A Low Power Information Redundant Concurrent Error Detecting Asynchronous Processor

As a result of advances in technology shrinking device dimensions, the occurrence of transient errors is increasing. This together with the concomitant reduction in supply voltages has decreased noise margins causing system reliability to be reduced, at a time when electronic systems are being used increasingly in ´safety critical´ applications. Previous work has demonstrated that an information redundant Concurrent Error Detection (CED) scheme using Dong´s Code can be applied efficiently to a processor using an asynchronous design style incurring area overheads of approximately 12% [1] when placed on silicon. This paper furthers the above work by extending the capabilities of the processor to include the multiplication function also guarded by a CED scheme, permitting the processor to be used in a wider range of applications; e.g. DSP. The paper also demonstrates that a reduction in power of 22% can be achieved by utilising an asynchronous design style rather than its synchronous counterpart. Furthermore, the power overhead for the asynchronous CED processor was found to be 5% less than that of the synchronous processor without CED. Asynchronous design style is also known to have the inherent benefit of not requiring difficult to design, global timing clock trees and networks.

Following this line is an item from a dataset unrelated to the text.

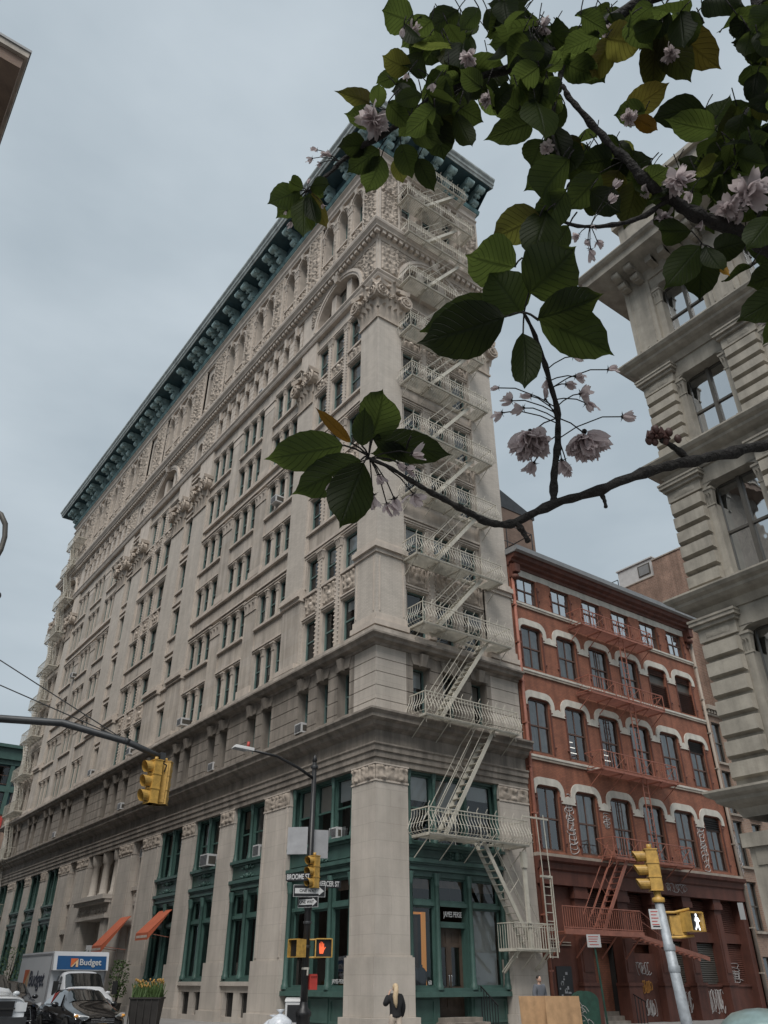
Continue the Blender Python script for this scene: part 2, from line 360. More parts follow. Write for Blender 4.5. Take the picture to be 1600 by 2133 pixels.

Previous work has also demonstrated that approximately, 25% area savings can be made when comparing Dong´s Code to a Berger Code CED scheme on the multiplier function [2]. Through the implementation of a larger number of operations within the ALU, all protected by the same information redundant code, further savings can be made through reuse of common blocks, as codes often share many similarities within their prediction equations. With lower power dissipation and a reduced area overhead, compared to its synchronous counterpart, this makes the asynchronous CED circuit attractive and viable for reliable mobile computation. This paper also extends the work with the implementation of a synch- ronous and asynchronous processor, with and without CED on a FPGA.